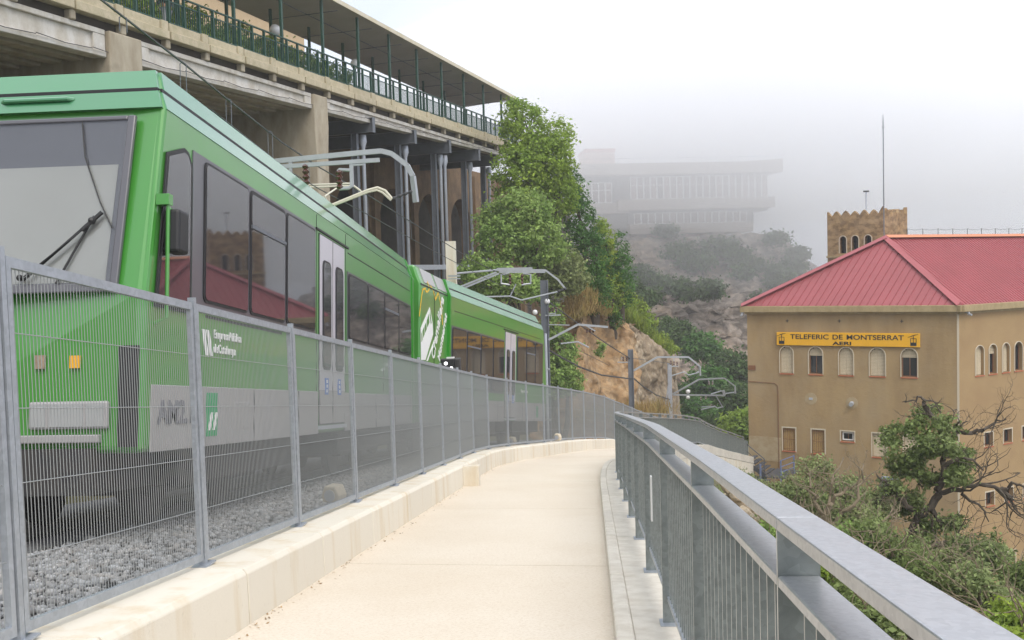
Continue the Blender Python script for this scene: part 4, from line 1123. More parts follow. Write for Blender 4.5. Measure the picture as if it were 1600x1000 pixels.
def win(T, a, b, z0, z1, kind, arch, lab=None):
    mb = MB(T)
    mb.box(a + .002, b - .002, .20, .24, z0 + .002, z0 + .06); mb.box(a + .002, a + .06, .20, .24, z0 + .061, z1 - .002); mb.box(b - .06, b - .002, .20, .24, z0 + .061, z1 - .002); mb.box(a + .061, b - .061, .20, .24, z1 - .06, z1 - .003)
    mb.box((a + b) / 2 - .02, (a + b) / 2 + .02, .205, .235, z0 + .061, z1 - .061)
    w = obj('window', mb, m_wood, st)
    mb = MB(T); mb.quad((a, .28, z0), (b, .28, z0), (b, .28, z1), (a, .28, z1)); obj('pane', mb, m_wpane, w)
    mb = MB(T); mb.box(a - .04, b + .04, -.05, .19, z0 - .07, z0 - .002); obj('sill', mb, m_brick, w)
    if arch:
        mb = MB(T); r = (b - a) / 2; cx = (a + b) / 2; zc = z1 - r; n = 12
        arc_ = [(cx + (r + .03) * math.cos(math.pi * i / n), -.02, zc + (r + .03) * math.sin(math.pi * i / n)) for i in range(n + 1)]
        mb.tube([(b + .03, -.02, z0)] + arc_ + [(a - .03, -.02, z0)], .035, 4); obj('surround', mb, m_plaster, w)
    else:
        mb = MB(T); mb.box(a - .07, b + .07, -.015, .0, z1 + .002, z1 + .08); mb.box(a - .07, a - .002, -.015, 0, z0 - .05, z1); mb.box(b + .002, b + .07, -.015, 0, z0 - .05, z1); obj('surround', mb, m_plaster, w)
    if kind == 'shut': shutter(T, a + .01, b - .01, z0 + .03, z1 - .01, w, m_shutter, arch)
    if kind == 'half': shutter(T, a + .01, b - .01, z0 + (z1 - z0) * .68, z1 - .01, w, m_shutter, arch)
    if kind == 'bars':
        shutter(T, a + .01, b - .01, z0 + .03, z1 - .01, w, m_ocher, arch)
        mb = MB(T)
        for k in range(7):
            x = a + .06 + (b - a - .12) * k / 6; mb.tube([(x, .05, z0), (x, .05, z1)], .012, 4)
        for h in (.08, .5, .92): mb.box(a + .01, b - .01, .035, .045, z0 + (z1 - z0) * h, z0 + (z1 - z0) * h + .03)
        obj('window_bars', mb, m_wood, w)
    if kind == 'small': mb = MB(T); mb.box(a + .06, b - .06, .14, .19, z0 + .06, z0 + .13); mb.box(a + .06, a + .13, .14, .19, z0 + .13, z1 - .05); mb.box(b - .13, b - .06, .14, .19, z0 + .13, z1 - .05); mb.box(a + .13, b - .13, .14, .19, z1 - .12, z1 - .05); obj('white_frame', mb, m_white, w)
    return w
for a, b, k in upw: win(TL, a, b, -5.30, -3.60, k, True)
for a, b, z, k in low: win(TL, a, b, z, -8.79, k, False)
for i, o in enumerate(opr): win(TR, o[0], o[1], o[2], o[3], ('shut' if i in (0, 2, 4) else 'half' if i == 1 else ''), o[4])
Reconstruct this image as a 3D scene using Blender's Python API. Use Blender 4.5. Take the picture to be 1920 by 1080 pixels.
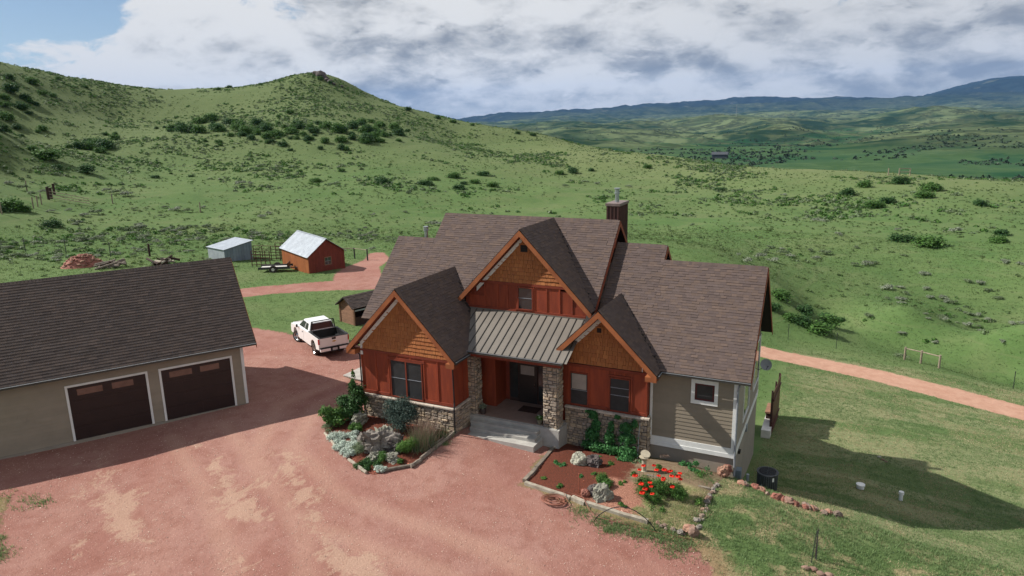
import bpy, bmesh, math, random
import numpy as np
from mathutils import Matrix, Vector
PI = math.pi
random.seed(7)
rng = np.random.default_rng(7)
for _o in list(bpy.data.objects):
    bpy.data.objects.remove(_o)
SC = bpy.context.scene
COL = SC.collection

# ------------------------------------------------------------------ camera
CAM = Vector((10.067, -34.574, 14.301))
pitch, roll, yaw, FPX = 0.230908, 0.020716, -0.453912, 1307.19
fw = Vector((math.sin(yaw) * math.cos(pitch), math.cos(yaw) * math.cos(pitch), -math.sin(pitch)))
rt = Vector((math.cos(yaw), -math.sin(yaw), 0))
up = rt.cross(fw)
CR = rt * math.cos(roll) - up * math.sin(roll)
CU = rt * math.sin(roll) + up * math.cos(roll)
cam = bpy.data.cameras.new('camera')
cam.sensor_width = 36.0
cam.lens = FPX * 36.0 / 1920.0
cam.clip_start = 0.5
cam.clip_end = 60000
cam_o = bpy.data.objects.new('camera', cam)
COL.objects.link(cam_o)
cam_o.matrix_world = Matrix(((CR.x, CU.x, -fw.x, CAM.x), (CR.y, CU.y, -fw.y, CAM.y), (CR.z, CU.z, -fw.z, CAM.z), (0, 0, 0, 1)))
SC.camera = cam_o

# ------------------------------------------------------------------ light
SUN_EL, SUN_TH = math.radians(41.0), math.radians(15.0)     # light travels towards SUN_TH from +X
SUN_STRENGTH, SKY_STRENGTH, EXPOSURE = 5.0, 0.055, 0.55
sd = Vector((math.cos(SUN_TH) * math.cos(SUN_EL), math.sin(SUN_TH) * math.cos(SUN_EL), -math.sin(SUN_EL)))
sun = bpy.data.lights.new('sun', 'SUN')
sun.energy = SUN_STRENGTH
sun.angle = math.radians(0.6)
sun.color = (1.0, 0.955, 0.88)
sun_o = bpy.data.objects.new('sun', sun)
COL.objects.link(sun_o)
sun_o.rotation_euler = sd.to_track_quat('-Z', 'Y').to_euler()
sun_o.location = (-60, -10, 60)

world = bpy.data.worlds.new('World')
SC.world = world
world.use_nodes = True
nt = world.node_tree
nt.nodes.clear()


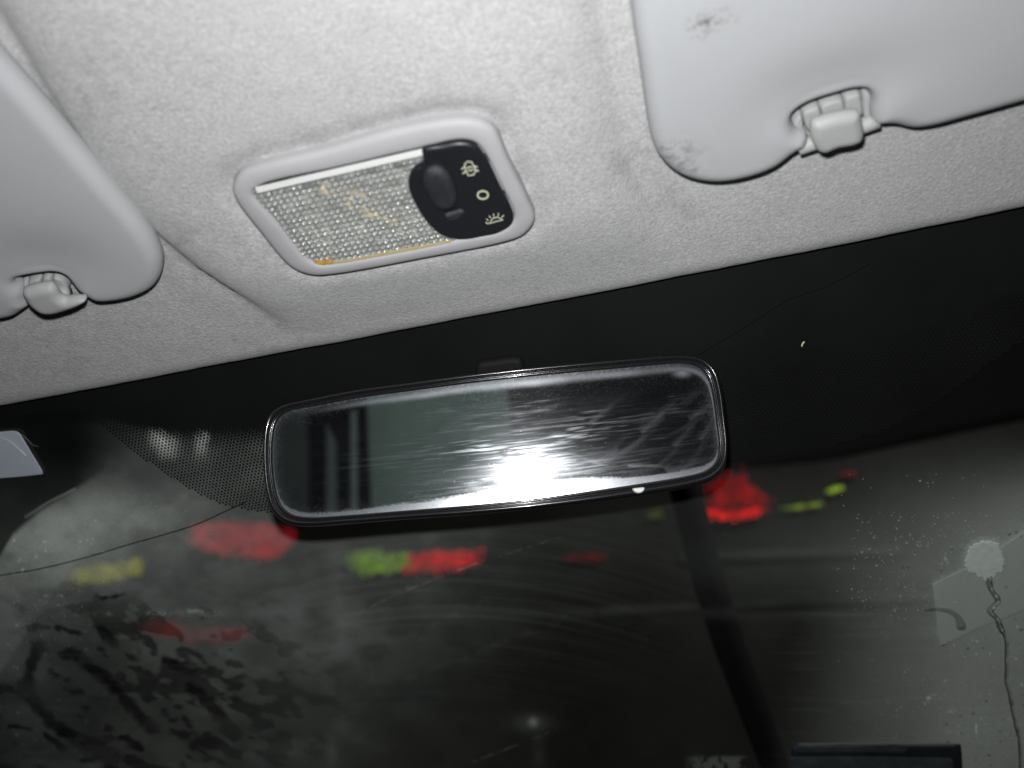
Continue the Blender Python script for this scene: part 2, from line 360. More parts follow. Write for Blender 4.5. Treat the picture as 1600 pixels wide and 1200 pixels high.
vl_px = [(-130, -62), (-60, 22), (0, 93), (70, 172), (130, 243), (180, 302), (222, 352), (243, 385), (252, 410), (250, 434), (238, 452), (216, 464), (190, 471), (160, 474), (146, 472), (133, 465), (121, 457), (108, 441), (99, 432), (84, 428), (62, 430), (38, 434), (24, 438), (21, 445), (28, 451), (35, 458), (39, 470), (44, 480), (36, 487), (22, 496), (0, 501), (-60, 513), (-200, 545), (-420, 600), (-520, 560), (-560, 300), (-480, -120), (-250, -180)]
L_ = visor('sun_visor', vl_px, ZB, [(62, 420), (190, 395), (20, 470)], 'left-hand pale grey padded sun visor with a rounded corner beside the centre crease',
           [(.030, .020, -.0080), (.02, .02, .0006), (.010, .009, .0012)])
def zp(x, y, z=ZB-.0155): return onz(x, y, z)
add_stain(M_VISOR, [(zp(1098, 46), .0095, .95, 420), (zp(1118, 36), .0075, .8, 520), (zp(1140, 30), .008, .45, 300), (zp(1066, 262), .018, .65, 160), (zp(1050, 245), .016, .6, 260), (zp(1120, 85), .003, .8, 500),
                    (zp(95, 210), .006, .7, 260), (zp(43, 383), .0018, 1.6, 300), (zp(1285, 110), .003, .8, 500), (zp(1372, 116), .003, .8, 500), (zp(1030, 70), .003, .5, 500)])
# rods across the notches
def rod(pa, pb, r, root, z):
    A = onz(*pa, z); B = onz(*pb, z); P = [A+(B-A)*t for t in np.linspace(0, 1, 9)]
    o = tube('pivot_rod', P, r, M_CLIP, seg=16); adopt(root, o)
rod((1247, 231), (1372, 188), .0036, R_, ZB-.0070)
rod((24, 468), (108, 456), .0032, L_, ZB-.0065)
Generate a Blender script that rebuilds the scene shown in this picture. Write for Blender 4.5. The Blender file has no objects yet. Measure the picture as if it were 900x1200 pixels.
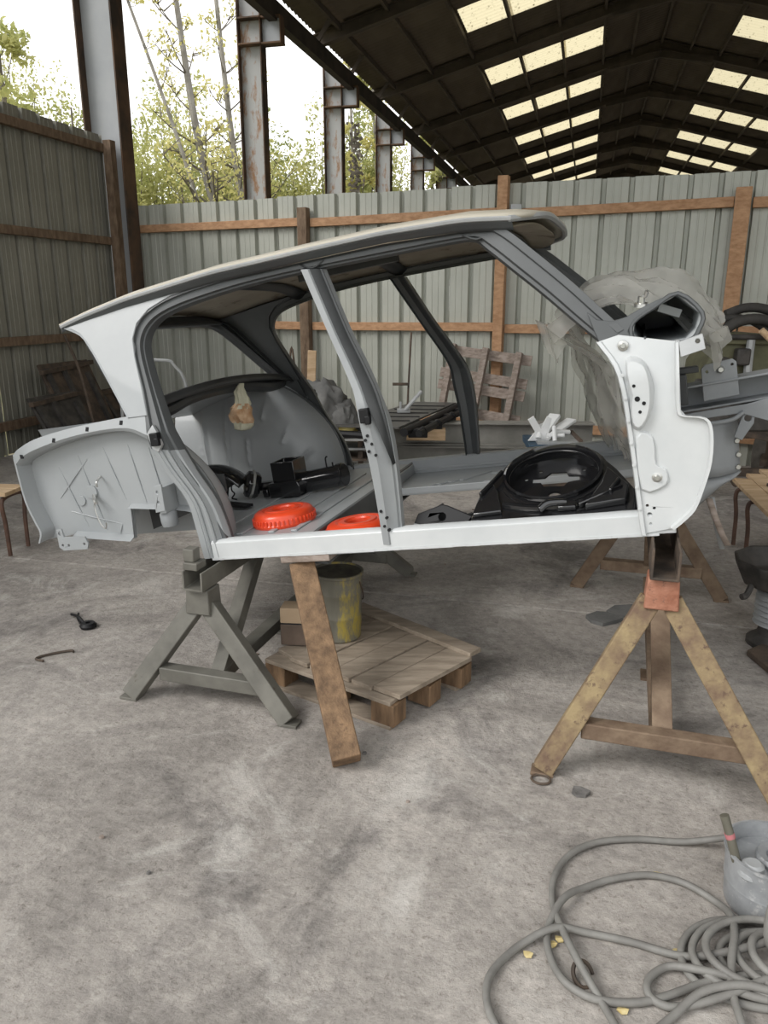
import bpy, bmesh, math, random
from math import sin, cos, pi, radians, sqrt
from mathutils import Vector as Vec, Matrix, noise
from mathutils.geometry import tessellate_polygon
random.seed(7)
SC = bpy.context.scene
COL = SC.collection

# ------------------------------------------------------------------ camera, sky, sun, exposure
cam_data = bpy.data.cameras.new('camera')
cam_data.sensor_fit = 'VERTICAL'; cam_data.sensor_height = 36.0; cam_data.lens = 27.0
cam_data.clip_start = 0.05; cam_data.clip_end = 400
cam = bpy.data.objects.new('camera', cam_data); COL.objects.link(cam)
cam.location = (0, 0, 1.5); cam.rotation_euler = (radians(90 - 15.5), 0, 0)
SC.camera = cam

world = bpy.data.worlds.new('sky'); SC.world = world; world.use_nodes = True
wn = world.node_tree; wn.nodes.clear()
w_out = wn.nodes.new('ShaderNodeOutputWorld'); w_bg = wn.nodes.new('ShaderNodeBackground')
w_tc = wn.nodes.new('ShaderNodeTexCoord'); w_ns = wn.nodes.new('ShaderNodeTexNoise'); w_rp = wn.nodes.new('ShaderNodeValToRGB')
w_ns.inputs['Scale'].default_value = 1.4; w_ns.inputs['Detail'].default_value = 4
w_rp.color_ramp.elements[0].color = (0.90, 0.94, 0.98, 1); w_rp.color_ramp.elements[0].position = 0.3
w_rp.color_ramp.elements[1].color = (1.0, 0.99, 0.97, 1); w_rp.color_ramp.elements[1].position = 0.65
wn.links.new(w_tc.outputs['Generated'], w_ns.inputs['Vector']); wn.links.new(w_ns.outputs['Fac'], w_rp.inputs['Fac'])
wn.links.new(w_rp.outputs['Color'], w_bg.inputs['Color']); w_bg.inputs['Strength'].default_value = 1.5
wn.links.new(w_bg.outputs[0], w_out.inputs[0])

sun_data = bpy.data.lights.new('sun', 'SUN'); sun_data.energy = 2.05; sun_data.angle = radians(28); sun_data.color = (1.0, 0.975, 0.94)
sun = bpy.data.objects.new('sun', sun_data); COL.objects.link(sun)
sun.rotation_euler = Vec((0.70, 0.33, -0.63)).to_track_quat('-Z', 'Y').to_euler()

SC.view_settings.view_transform = 'Standard'; SC.view_settings.look = 'None'
SC.view_settings.gamma = 1; SC.view_settings.use_curve_mapping = False
SC.view_settings.exposure = 0.12
SC.cycles.max_bounces = 10; SC.cycles.diffuse_bounces = 6; SC.cycles.transparent_max_bounces = 24

# ------------------------------------------------------------------ materials
def mat(name, c1, rough=0.6, c2=None, scale=4.0, detail=5, lo=0.35, hi=0.65, metal=0.0, bump=0.0, bscale=60.0, c3=None, s3=12.0, t3=0.62, stretch=None, spec=0.5, coat=0.0):
    m = bpy.data.materials.new(name); m.use_nodes = True
    nt = m.node_tree; b = nt.nodes['Principled BSDF']; N = nt.nodes.new; Lk = nt.links.new
    b.inputs['Roughness'].default_value = rough; b.inputs['Metallic'].default_value = metal
    b.inputs['Specular IOR Level'].default_value = spec; b.inputs['Coat Weight'].default_value = coat
    c1 = tuple(c1) + (1,)
    tc = N('ShaderNodeTexCoord'); vec = tc.outputs['Object']
    if stretch:
        mp = N('ShaderNodeMapping'); mp.inputs['Scale'].default_value = stretch; Lk(vec, mp.inputs['Vector']); vec = mp.outputs['Vector']
    if c2 is None:
        b.inputs['Base Color'].default_value = c1
    else:
        n = N('ShaderNodeTexNoise'); n.inputs['Scale'].default_value = scale; n.inputs['Detail'].default_value = detail; n.inputs['Roughness'].default_value = 0.6
        r = N('ShaderNodeValToRGB'); r.color_ramp.elements[0].position = lo; r.color_ramp.elements[1].position = hi
        r.color_ramp.elements[0].color = c1; r.color_ramp.elements[1].color = tuple(c2) + (1,)
        Lk(vec, n.inputs['Vector']); Lk(n.outputs['Fac'], r.inputs['Fac']); out = r.outputs['Color']
        if c3 is not None:
            n3 = N('ShaderNodeTexNoise'); n3.inputs['Scale'].default_value = s3; n3.inputs['Detail'].default_value = 8; n3.inputs['Roughness'].default_value = 0.7
            r3 = N('ShaderNodeValToRGB'); r3.color_ramp.elements[0].position = t3 - 0.03; r3.color_ramp.elements[1].position = t3 + 0.05
            mx = N('ShaderNodeMix'); mx.data_type = 'RGBA'
            Lk(vec, n3.inputs['Vector']); Lk(n3.outputs['Fac'], r3.inputs['Fac']); Lk(r3.outputs['Color'], mx.inputs['Factor'])
            Lk(out, mx.inputs['A']); mx.inputs['B'].default_value = tuple(c3) + (1,); out = mx.outputs['Result']
        Lk(out, b.inputs['Base Color'])
    if bump:
        nb = N('ShaderNodeTexNoise'); nb.inputs['Scale'].default_value = bscale; nb.inputs['Detail'].default_value = 6
        bp = N('ShaderNodeBump'); bp.inputs['Strength'].default_value = bump; bp.inputs['Distance'].default_value = 0.02
        Lk(vec, nb.inputs['Vector']); Lk(nb.outputs['Fac'], bp.inputs['Height']); Lk(bp.outputs['Normal'], b.inputs['Normal'])
    return m

def concrete():
    m = bpy.data.materials.new('concrete'); m.use_nodes = True
    nt = m.node_tree; b = nt.nodes['Principled BSDF']; N = nt.nodes.new; Lk = nt.links.new
    b.inputs['Roughness'].default_value = 0.82; b.inputs['Specular IOR Level'].default_value = 0.35
    tc = N('ShaderNodeTexCoord')
    def ramp(scale, det, p0, c0, p1, c1, rough=0.6, dist=0.0):
        n = N('ShaderNodeTexNoise'); n.inputs['Scale'].default_value = scale; n.inputs['Detail'].default_value = det
        n.inputs['Roughness'].default_value = rough; n.inputs['Distortion'].default_value = dist
        r = N('ShaderNodeValToRGB'); r.color_ramp.elements[0].position = p0; r.color_ramp.elements[1].position = p1
        r.color_ramp.elements[0].color = (*c0, 1); r.color_ramp.elements[1].color = (*c1, 1)
        Lk(tc.outputs['Object'], n.inputs['Vector']); Lk(n.outputs['Fac'], r.inputs['Fac']); return r.outputs['Color'], n.outputs['Fac']
    base, _ = ramp(0.9, 9, 0.36, (0.27, 0.246, 0.223), 0.62, (0.50, 0.46, 0.42), 0.66, 0.8)
    fine, _ = ramp(22, 12, 0.32, (0.66, 0.66, 0.66), 0.66, (1.18, 1.18, 1.18), 0.78)
    speck, _ = ramp(48, 8, 0.34, (0.60, 0.58, 0.56), 0.45, (1, 1, 1), 0.75, 0.2)
    pale, _ = ramp(1.9, 10, 0.54, (0, 0, 0), 0.66, (1, 1, 1), 0.74, 0.8)
    oil, _ = ramp(1.25, 8, 0.36, (0.60, 0.60, 0.61), 0.47, (1, 1, 1), 0.68, 1.0)
    def mul(a, c):
        x = N('ShaderNodeMix'); x.data_type = 'RGBA'; x.blend_type = 'MULTIPLY'; x.inputs['Factor'].default_value = 1; Lk(a, x.inputs['A']); Lk(c, x.inputs['B']); return x.outputs['Result']
    c = mul(mul(mul(base, fine), speck), oil)
    x = N('ShaderNodeMix'); x.data_type = 'RGBA'; s = N('ShaderNodeMath'); s.operation = 'MULTIPLY'; s.inputs[1].default_value = 0.7
    Lk(pale, s.inputs[0]); Lk(s.outputs[0], x.inputs['Factor']); Lk(c, x.inputs['A']); x.inputs['B'].default_value = (0.60, 0.57, 0.53, 1)
    Lk(x.outputs['Result'], b.inputs['Base Color'])
    nb = N('ShaderNodeTexNoise'); nb.inputs['Scale'].default_value = 45; nb.inputs['Detail'].default_value = 8; nb.inputs['Roughness'].default_value = 0.7
    nc = N('ShaderNodeTexNoise'); nc.inputs['Scale'].default_value = 5; nc.inputs['Detail'].default_value = 5
    ad = N('ShaderNodeMath'); ad.operation = 'ADD'; bp = N('ShaderNodeBump'); bp.inputs['Strength'].default_value = 0.55; bp.inputs['Distance'].default_value = 0.014
    Lk(tc.outputs['Object'], nb.inputs['Vector']); Lk(tc.outputs['Object'], nc.inputs['Vector']); Lk(nb.outputs['Fac'], ad.inputs[0]); Lk(nc.outputs['Fac'], ad.inputs[1])
    Lk(ad.outputs[0], bp.inputs['Height']); Lk(bp.outputs['Normal'], b.inputs['Normal'])
    return m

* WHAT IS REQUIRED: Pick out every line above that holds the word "Continue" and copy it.

* FULL ANSWER:
Continue the Blender Python script for this scene: part 4, from line 1123. More parts follow. Write for Blender 4.5. Measure the picture as if it were 1600x1000 pixels.
Continue the Blender Python script for this scene: part 2, from line 360. More parts follow. Write for Blender 4.5. Treat the picture as 1600 pixels wide and 1200 pixels high.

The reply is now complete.